◆ Exercise brief
Reproduce only this span: the line containing "Write part 4", the line containing "lump('solder_bead', 'tiny brass", and every line between them, all exactly as given.

## start Material for this task

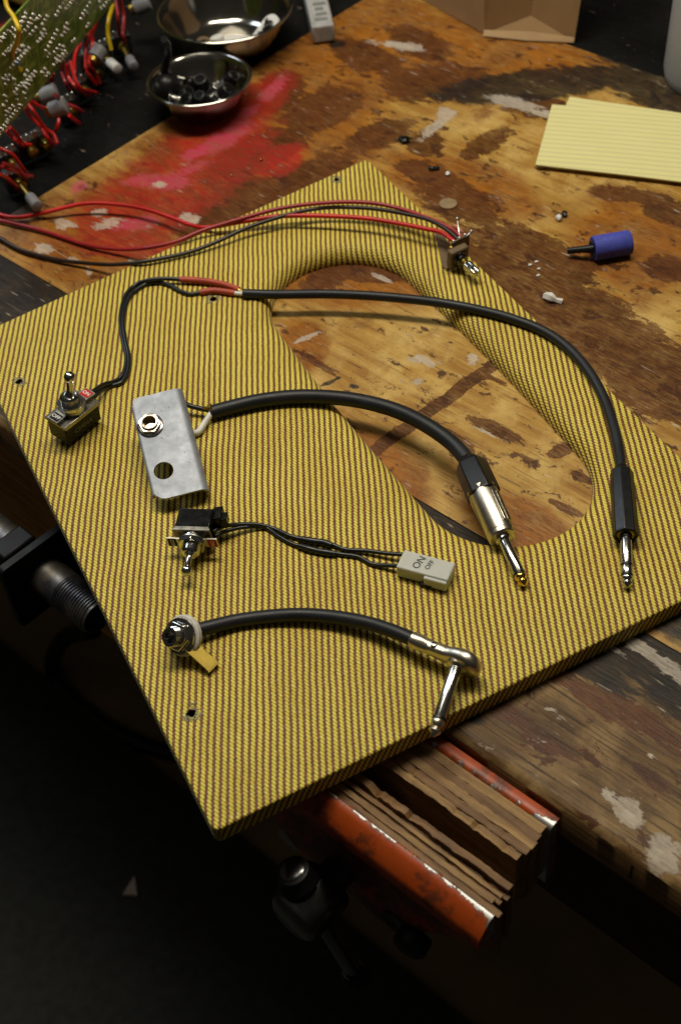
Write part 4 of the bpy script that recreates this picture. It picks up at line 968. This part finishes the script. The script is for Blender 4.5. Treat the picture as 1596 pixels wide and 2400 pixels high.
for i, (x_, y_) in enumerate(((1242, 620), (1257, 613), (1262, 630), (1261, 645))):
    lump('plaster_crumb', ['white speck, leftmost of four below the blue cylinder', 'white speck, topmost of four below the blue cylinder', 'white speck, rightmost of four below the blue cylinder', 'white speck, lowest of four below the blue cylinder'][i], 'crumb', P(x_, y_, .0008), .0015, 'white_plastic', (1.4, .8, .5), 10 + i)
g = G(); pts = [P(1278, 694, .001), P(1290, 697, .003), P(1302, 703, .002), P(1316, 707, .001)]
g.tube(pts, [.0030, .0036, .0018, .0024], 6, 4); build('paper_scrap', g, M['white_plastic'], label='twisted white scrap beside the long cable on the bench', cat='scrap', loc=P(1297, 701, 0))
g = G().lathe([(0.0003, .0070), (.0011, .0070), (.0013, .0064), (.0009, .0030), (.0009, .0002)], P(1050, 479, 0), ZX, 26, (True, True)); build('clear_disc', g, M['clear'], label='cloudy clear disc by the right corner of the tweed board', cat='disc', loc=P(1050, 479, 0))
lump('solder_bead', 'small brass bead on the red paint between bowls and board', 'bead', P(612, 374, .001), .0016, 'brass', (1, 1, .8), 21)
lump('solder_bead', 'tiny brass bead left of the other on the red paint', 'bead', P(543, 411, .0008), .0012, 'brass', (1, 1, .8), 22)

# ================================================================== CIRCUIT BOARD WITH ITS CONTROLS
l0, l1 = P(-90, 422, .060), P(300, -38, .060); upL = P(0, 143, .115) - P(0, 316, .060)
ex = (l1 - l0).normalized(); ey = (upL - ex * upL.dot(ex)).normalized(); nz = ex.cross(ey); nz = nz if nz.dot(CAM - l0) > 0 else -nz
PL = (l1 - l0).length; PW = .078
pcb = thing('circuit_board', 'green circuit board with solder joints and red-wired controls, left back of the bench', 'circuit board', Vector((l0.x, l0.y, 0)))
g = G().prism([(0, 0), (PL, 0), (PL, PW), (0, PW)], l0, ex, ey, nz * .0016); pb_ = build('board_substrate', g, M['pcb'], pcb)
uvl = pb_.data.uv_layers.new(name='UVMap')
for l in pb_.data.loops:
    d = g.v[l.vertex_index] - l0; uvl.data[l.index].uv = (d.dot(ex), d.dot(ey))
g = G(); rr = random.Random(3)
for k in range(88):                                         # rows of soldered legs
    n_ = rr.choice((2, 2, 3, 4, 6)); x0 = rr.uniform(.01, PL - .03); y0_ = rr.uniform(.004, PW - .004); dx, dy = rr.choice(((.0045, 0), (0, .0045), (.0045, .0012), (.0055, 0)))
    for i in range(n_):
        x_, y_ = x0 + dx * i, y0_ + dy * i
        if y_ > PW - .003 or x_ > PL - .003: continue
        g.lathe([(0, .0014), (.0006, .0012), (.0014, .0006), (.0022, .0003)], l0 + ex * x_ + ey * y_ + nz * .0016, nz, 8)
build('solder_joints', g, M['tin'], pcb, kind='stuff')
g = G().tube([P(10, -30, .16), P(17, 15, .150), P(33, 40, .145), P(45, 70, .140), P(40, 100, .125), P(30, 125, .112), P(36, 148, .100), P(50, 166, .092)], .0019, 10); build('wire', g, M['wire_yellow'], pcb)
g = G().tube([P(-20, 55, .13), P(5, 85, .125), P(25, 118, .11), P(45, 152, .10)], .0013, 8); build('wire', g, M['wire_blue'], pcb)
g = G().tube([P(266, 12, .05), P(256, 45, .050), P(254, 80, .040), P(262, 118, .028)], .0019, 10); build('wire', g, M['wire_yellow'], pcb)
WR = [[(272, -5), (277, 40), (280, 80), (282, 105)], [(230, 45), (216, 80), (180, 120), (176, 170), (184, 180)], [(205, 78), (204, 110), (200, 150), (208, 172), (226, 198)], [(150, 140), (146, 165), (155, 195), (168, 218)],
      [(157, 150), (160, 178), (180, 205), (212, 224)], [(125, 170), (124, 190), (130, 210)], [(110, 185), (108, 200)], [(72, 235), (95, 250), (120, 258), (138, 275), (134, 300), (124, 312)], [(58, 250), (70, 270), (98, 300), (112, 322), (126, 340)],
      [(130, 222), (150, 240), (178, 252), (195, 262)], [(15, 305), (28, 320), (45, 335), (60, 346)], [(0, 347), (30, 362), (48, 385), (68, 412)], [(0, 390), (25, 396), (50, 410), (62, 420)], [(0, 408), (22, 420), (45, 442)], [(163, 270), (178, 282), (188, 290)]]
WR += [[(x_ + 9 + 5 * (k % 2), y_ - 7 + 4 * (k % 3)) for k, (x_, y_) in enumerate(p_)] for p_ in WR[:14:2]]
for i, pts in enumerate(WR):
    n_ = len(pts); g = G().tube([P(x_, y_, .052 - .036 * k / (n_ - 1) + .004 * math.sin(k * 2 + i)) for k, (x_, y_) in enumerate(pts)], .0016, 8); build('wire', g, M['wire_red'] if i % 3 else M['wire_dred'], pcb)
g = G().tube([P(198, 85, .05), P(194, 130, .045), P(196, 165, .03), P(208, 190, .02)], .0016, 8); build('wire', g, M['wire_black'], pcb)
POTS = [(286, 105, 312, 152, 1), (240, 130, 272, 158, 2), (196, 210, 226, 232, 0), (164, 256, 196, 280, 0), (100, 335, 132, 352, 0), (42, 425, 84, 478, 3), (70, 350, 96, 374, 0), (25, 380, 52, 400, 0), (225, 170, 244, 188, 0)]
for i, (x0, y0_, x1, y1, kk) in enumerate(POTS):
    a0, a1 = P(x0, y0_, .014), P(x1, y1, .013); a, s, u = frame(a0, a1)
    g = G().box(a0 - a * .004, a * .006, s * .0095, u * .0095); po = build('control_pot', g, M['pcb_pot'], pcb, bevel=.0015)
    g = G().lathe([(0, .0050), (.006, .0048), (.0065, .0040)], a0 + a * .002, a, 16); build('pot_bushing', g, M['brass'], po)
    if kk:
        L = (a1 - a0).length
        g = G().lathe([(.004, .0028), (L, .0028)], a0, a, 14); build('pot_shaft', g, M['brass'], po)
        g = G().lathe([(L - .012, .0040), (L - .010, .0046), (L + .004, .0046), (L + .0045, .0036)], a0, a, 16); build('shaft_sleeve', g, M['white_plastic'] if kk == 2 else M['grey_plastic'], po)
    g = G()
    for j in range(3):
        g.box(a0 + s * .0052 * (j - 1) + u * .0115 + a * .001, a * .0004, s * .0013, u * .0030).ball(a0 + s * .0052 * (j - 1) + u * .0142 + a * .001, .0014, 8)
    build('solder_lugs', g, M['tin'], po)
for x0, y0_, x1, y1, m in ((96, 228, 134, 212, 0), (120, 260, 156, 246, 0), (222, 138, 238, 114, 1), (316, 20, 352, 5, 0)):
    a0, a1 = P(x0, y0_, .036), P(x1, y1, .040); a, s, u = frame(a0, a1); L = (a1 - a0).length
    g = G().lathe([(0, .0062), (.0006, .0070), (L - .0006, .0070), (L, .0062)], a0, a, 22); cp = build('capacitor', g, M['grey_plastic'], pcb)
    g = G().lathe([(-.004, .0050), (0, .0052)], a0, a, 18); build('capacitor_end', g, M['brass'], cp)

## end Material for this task
## start Material for this task

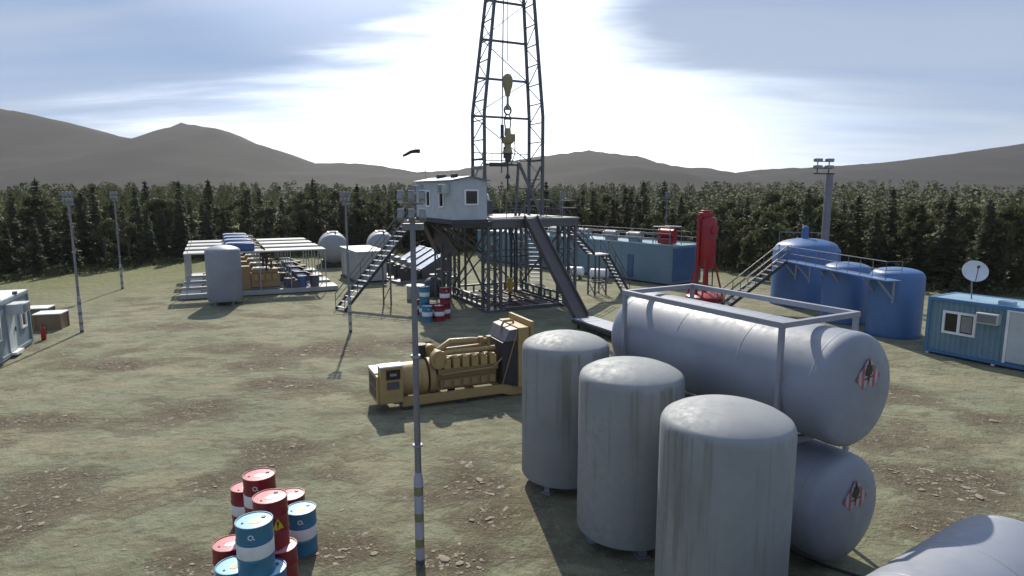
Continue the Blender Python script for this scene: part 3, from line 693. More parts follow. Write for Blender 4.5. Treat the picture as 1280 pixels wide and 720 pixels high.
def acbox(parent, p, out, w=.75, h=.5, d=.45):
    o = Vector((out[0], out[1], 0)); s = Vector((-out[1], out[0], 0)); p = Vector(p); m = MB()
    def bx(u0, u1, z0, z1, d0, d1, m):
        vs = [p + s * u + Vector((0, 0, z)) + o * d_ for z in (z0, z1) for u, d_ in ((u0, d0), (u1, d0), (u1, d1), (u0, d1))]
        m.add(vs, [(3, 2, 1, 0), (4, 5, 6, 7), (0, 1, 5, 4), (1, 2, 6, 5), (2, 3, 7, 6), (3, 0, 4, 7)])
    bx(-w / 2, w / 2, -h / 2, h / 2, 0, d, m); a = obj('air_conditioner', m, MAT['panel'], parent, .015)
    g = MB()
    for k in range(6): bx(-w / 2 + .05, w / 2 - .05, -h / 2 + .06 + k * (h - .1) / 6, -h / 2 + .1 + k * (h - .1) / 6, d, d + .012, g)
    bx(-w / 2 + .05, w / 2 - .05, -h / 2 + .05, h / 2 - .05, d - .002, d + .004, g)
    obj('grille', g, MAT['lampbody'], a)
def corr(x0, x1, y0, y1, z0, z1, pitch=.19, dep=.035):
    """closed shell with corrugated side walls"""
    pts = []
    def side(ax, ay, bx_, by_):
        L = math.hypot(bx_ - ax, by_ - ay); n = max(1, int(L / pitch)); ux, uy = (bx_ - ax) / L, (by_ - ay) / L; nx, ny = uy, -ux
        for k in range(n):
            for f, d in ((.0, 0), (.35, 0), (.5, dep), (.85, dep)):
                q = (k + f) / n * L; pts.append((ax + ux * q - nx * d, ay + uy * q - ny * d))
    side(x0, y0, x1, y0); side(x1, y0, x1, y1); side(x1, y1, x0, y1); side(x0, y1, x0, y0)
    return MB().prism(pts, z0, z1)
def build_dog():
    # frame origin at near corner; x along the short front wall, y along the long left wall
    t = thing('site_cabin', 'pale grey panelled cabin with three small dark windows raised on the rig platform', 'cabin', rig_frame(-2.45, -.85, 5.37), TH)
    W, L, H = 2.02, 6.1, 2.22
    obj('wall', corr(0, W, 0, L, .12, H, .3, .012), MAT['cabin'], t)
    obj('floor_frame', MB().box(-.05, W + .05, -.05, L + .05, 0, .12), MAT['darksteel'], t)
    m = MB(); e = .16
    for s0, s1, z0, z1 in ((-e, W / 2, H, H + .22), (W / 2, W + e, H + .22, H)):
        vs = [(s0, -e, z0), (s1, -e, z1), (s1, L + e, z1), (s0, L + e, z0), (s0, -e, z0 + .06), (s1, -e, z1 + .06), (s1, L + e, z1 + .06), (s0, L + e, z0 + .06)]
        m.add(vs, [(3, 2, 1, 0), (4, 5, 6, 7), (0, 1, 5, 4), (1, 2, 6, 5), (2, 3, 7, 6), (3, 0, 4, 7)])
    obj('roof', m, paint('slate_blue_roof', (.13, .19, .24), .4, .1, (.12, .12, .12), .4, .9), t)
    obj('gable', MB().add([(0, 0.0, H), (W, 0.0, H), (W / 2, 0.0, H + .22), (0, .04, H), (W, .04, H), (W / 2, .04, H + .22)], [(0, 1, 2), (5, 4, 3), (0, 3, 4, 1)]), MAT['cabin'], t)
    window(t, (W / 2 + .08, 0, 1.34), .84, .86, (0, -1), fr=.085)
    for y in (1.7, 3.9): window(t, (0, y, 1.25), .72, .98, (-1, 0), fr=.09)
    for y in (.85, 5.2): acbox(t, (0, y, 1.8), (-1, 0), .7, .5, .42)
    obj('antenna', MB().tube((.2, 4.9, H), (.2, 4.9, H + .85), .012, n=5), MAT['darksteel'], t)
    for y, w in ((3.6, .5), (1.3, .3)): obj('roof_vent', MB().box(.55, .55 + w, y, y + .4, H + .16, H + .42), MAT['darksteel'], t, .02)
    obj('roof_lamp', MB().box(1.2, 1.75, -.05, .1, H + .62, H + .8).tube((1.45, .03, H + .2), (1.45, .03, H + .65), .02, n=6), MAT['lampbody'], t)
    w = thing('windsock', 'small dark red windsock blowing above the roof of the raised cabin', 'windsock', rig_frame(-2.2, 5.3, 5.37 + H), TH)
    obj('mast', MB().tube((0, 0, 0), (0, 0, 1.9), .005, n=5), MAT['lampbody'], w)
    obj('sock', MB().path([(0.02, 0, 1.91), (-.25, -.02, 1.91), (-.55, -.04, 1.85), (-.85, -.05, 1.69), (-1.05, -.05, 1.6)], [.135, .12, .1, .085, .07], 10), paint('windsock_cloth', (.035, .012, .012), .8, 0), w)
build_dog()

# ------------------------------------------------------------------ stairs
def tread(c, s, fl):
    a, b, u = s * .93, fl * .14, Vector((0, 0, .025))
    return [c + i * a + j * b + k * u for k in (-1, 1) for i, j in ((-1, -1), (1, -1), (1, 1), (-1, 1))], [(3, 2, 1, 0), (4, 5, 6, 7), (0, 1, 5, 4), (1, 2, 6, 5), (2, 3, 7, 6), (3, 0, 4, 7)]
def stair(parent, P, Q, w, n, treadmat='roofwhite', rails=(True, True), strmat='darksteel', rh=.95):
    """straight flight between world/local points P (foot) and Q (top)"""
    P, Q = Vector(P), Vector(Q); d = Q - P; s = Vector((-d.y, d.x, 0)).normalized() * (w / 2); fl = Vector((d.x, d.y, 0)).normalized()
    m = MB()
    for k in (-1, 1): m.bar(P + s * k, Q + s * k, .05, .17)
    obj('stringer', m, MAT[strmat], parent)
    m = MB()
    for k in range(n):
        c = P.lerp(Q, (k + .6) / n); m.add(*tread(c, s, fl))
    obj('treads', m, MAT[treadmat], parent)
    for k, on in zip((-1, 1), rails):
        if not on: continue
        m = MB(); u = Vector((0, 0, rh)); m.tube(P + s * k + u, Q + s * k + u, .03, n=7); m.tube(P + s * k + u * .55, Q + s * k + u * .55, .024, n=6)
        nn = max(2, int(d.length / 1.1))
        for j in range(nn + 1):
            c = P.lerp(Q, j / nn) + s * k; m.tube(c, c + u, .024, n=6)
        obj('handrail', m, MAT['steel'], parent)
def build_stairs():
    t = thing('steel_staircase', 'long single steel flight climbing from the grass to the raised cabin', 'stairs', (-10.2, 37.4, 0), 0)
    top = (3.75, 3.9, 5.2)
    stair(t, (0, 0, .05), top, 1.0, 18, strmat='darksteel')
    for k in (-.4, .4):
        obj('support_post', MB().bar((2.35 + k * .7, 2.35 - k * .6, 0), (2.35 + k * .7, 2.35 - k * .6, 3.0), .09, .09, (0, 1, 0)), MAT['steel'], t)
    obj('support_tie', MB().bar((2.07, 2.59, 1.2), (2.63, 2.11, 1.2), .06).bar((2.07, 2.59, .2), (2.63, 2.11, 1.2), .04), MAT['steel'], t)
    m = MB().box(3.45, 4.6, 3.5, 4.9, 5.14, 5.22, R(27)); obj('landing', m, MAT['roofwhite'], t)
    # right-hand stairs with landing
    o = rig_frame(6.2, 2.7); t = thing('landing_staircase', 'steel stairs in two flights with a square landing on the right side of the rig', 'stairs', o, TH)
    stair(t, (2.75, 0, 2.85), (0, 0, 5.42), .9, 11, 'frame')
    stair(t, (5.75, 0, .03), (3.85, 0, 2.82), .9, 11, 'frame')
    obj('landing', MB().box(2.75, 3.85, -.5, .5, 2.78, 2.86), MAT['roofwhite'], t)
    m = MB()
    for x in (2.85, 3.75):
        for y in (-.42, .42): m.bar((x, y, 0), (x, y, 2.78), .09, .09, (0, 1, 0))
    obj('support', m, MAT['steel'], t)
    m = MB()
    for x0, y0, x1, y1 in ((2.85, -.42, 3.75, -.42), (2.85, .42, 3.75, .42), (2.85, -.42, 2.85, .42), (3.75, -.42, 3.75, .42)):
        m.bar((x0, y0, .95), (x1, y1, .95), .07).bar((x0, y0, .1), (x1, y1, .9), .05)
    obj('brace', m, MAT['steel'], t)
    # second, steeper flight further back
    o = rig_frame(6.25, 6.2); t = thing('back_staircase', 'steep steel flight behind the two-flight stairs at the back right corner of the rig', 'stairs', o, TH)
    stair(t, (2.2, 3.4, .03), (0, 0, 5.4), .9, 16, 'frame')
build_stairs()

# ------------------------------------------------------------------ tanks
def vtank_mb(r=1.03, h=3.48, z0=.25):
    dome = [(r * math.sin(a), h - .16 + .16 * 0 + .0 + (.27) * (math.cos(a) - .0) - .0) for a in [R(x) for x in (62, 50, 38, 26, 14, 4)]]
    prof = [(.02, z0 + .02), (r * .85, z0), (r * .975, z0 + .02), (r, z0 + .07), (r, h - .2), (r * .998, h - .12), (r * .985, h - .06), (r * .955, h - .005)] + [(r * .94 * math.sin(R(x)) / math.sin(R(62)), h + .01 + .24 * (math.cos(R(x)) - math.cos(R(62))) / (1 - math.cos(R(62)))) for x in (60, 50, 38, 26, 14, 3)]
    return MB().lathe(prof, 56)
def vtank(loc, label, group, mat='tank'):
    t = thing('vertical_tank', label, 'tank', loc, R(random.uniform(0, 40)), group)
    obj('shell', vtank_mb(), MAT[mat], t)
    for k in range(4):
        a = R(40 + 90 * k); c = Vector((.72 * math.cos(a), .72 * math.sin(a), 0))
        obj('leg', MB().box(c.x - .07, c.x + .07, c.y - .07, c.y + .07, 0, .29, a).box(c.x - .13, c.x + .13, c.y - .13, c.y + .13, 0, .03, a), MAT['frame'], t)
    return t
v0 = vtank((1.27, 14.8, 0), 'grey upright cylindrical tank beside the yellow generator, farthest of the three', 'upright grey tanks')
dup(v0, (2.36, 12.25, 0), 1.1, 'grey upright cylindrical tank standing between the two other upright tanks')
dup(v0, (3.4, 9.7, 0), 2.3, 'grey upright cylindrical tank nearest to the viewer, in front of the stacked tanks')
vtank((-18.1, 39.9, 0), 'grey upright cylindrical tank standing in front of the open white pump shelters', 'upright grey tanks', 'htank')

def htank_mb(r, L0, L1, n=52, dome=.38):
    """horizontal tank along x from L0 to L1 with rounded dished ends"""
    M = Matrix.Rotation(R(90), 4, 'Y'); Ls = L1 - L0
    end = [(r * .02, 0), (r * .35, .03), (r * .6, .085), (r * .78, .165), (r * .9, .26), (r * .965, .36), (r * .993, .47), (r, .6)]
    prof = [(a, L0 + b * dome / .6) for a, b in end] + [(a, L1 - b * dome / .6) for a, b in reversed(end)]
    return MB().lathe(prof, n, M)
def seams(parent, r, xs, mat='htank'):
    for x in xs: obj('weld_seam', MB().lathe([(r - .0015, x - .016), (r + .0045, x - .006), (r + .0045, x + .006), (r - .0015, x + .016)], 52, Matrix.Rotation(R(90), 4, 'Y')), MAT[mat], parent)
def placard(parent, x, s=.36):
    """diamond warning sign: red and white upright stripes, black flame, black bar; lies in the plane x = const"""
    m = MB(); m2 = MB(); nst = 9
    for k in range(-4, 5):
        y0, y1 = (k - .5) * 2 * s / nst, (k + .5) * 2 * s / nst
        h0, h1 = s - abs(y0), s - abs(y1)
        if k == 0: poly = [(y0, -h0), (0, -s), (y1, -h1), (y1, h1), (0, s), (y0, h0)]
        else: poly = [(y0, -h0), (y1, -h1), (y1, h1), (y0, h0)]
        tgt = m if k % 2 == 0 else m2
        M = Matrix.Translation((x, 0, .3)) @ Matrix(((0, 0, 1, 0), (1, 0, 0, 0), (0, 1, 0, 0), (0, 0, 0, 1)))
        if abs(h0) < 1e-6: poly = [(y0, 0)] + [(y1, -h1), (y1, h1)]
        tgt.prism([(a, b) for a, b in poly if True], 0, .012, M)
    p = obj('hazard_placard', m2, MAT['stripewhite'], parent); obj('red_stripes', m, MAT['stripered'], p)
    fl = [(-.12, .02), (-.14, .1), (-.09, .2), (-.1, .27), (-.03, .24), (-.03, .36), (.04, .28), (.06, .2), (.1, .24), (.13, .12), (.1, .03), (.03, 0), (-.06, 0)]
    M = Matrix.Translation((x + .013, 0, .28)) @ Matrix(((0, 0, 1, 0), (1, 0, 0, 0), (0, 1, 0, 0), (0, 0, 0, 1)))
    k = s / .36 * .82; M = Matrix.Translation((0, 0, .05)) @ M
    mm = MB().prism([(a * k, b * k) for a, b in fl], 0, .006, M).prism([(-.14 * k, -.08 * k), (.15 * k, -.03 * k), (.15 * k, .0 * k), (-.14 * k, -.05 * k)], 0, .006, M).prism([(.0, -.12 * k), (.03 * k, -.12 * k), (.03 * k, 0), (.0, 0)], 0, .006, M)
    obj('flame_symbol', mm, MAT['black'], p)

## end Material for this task

◆ Solution for this exercise
Write part 4 of the bpy script that recreates this picture. It picks up at line 968. This part finishes the script. The script is for Blender 4.5. Treat the picture as 1596 pixels wide and 2400 pixels high.
for i, (x_, y_) in enumerate(((1242, 620), (1257, 613), (1262, 630), (1261, 645))):
    lump('plaster_crumb', ['white speck, leftmost of four below the blue cylinder', 'white speck, topmost of four below the blue cylinder', 'white speck, rightmost of four below the blue cylinder', 'white speck, lowest of four below the blue cylinder'][i], 'crumb', P(x_, y_, .0008), .0015, 'white_plastic', (1.4, .8, .5), 10 + i)
g = G(); pts = [P(1278, 694, .001), P(1290, 697, .003), P(1302, 703, .002), P(1316, 707, .001)]
g.tube(pts, [.0030, .0036, .0018, .0024], 6, 4); build('paper_scrap', g, M['white_plastic'], label='twisted white scrap beside the long cable on the bench', cat='scrap', loc=P(1297, 701, 0))
g = G().lathe([(0.0003, .0070), (.0011, .0070), (.0013, .0064), (.0009, .0030), (.0009, .0002)], P(1050, 479, 0), ZX, 26, (True, True)); build('clear_disc', g, M['clear'], label='cloudy clear disc by the right corner of the tweed board', cat='disc', loc=P(1050, 479, 0))
lump('solder_bead', 'small brass bead on the red paint between bowls and board', 'bead', P(612, 374, .001), .0016, 'brass', (1, 1, .8), 21)
lump('solder_bead', 'tiny brass bead left of the other on the red paint', 'bead', P(543, 411, .0008), .0012, 'brass', (1, 1, .8), 22)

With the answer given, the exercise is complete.